On Thursday, November 17, the School of Literature, Communication and Culture will host a day-long symposium spotlighting science fiction as a signature intersection of science, technology, and humanistic studies at Georgia Tech.
The symposium will feature a series of scholarly panels involving faculty members from various disciplines, showcasing their involvement in science fiction study across various media, as a cultural phenomenon, and as it relates to issues of scientific and technical development. The symposium will also feature a presentation on the Science Fiction Collection at Georgia Tech (recently cited by Science Fiction Studies as one of the twenty most important such collections in the world), a report on student activities in the Science Fiction Research Lab at Tech, and readings by award-winning and critically-acclaimed science fiction authors Kathleen Ann Goonan, Eugie Foster, J.M. McDermott and Chesya Burke.
All presentations will be in Skiles Room 02. The Georgia Tech and Atlanta communities are invited to attend.
9:30 am-10:45 am: Science Fiction and Society
Jackie Royster (IAC/LCC), Tom Morely (MATH), Aaron Santesso (LCC, moderator), Richard Barke (PubP), Christie Champlan Gurley (PubP)
10:45 am-11:00 am: Coffee Break
11:00 am-12:00 pm: Science Fiction Collection Presentation and Student Demos
Ryan Speer (LIB), Joshua Cuneo (LCC), Keith Johnson(LCC), Adam LeDoux (LCC), Paul Zaitsev (LCC), Lisa Yaszek (LCC, moderator)

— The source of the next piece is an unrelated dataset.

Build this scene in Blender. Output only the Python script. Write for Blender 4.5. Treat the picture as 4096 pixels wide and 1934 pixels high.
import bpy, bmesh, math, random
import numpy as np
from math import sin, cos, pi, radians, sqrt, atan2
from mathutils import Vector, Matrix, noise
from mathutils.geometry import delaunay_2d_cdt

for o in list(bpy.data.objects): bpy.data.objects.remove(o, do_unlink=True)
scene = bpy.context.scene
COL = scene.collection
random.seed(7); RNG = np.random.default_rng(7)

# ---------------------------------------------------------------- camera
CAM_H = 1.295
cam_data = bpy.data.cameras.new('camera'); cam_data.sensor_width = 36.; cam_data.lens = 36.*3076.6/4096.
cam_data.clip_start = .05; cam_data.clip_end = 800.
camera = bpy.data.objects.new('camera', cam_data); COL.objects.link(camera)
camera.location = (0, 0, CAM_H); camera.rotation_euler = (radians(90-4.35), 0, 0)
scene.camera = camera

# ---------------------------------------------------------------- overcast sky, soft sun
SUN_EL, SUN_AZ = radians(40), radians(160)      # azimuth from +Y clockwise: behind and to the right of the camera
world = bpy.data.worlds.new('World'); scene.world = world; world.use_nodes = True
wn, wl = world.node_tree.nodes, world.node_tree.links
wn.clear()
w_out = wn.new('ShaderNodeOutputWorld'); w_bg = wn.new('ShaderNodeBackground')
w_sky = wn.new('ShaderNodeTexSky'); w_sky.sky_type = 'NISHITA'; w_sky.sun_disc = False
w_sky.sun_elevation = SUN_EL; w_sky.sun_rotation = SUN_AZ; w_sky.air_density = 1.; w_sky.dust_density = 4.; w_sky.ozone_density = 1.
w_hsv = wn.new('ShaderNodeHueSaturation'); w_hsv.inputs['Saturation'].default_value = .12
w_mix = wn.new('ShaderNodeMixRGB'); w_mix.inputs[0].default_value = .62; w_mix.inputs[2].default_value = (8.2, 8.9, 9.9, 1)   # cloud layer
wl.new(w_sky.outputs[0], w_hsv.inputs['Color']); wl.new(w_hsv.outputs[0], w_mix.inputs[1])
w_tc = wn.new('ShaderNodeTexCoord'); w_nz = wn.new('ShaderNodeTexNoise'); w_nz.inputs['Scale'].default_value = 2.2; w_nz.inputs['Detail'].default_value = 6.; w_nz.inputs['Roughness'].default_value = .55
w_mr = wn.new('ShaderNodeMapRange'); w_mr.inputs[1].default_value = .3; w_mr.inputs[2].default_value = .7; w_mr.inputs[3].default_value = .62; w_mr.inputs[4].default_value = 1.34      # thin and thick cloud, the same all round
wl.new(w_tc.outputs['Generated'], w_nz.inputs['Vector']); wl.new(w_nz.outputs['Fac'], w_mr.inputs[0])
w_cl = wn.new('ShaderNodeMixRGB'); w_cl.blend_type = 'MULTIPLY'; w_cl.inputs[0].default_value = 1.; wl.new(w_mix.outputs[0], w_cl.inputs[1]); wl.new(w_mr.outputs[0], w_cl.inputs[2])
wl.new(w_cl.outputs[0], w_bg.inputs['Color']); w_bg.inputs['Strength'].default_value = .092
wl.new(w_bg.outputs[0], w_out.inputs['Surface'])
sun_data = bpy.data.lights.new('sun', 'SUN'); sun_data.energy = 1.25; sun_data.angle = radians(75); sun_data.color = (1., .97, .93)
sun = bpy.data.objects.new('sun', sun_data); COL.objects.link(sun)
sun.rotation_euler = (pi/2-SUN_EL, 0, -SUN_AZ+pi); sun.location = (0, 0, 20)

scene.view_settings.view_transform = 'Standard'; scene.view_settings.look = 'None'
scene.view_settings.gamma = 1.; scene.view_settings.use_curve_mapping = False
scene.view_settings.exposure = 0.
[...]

12:00 pm-1:30 pm: Catered Lunch with Author Reading and Book Signing
Kathy Goonan, This Shared Dream (LCC)
1:30 pm-2:45 pm: Speculative Fiction in Literary and Cultural History
Peter Brecke (INTA), Carol Senf (LCC, moderator), Nihad Farooq (LCC), Narin Hassan (LCC)
2:45 pm-3:00 pm: Coffee Break
3:00 pm- 4:15 pm: Science Fiction Across Media
Michael Nitsche (LCC), Jay Telotte (LCC, moderator), Lisa Yaszek (LCC), Nettrice Gaskins (LCC), Hank Whitefield (LCC)
4:30 pm-6:00 pm: Science Fiction in Atlanta: Author Reading and Book Signing
Kathy Goonan (LCC, moderator), J.M. McDermott, Eugie Foster, Chesya Burke
All events will take place in 02 Skiles and are open to the public except the lunch which is limited to symposium participants and will take place in 343 Skiles.
Georgia Tech's Ivan Allen College of Liberal Arts is recognized nationally and internationally for teaching and research examining the human context of engineering, science, and technology. The College is comprised of six schools - Economics; History, Technology, and Society; The Sam Nunn School of International Affairs; Literature, Communication, and Culture; Modern Languages; Public Policy; and Georgia Tech's Army, Air Force, and Navy ROTC units - and offers ten Bachelor's of Science, six master's, and six doctoral degrees. Students are prepared for professional leadership in government, business, public policy, international affairs, law, technology, and new media. Founded in 1990, the College is named in honor of former Atlanta Mayor Ivan Allen Jr. (1911-2003).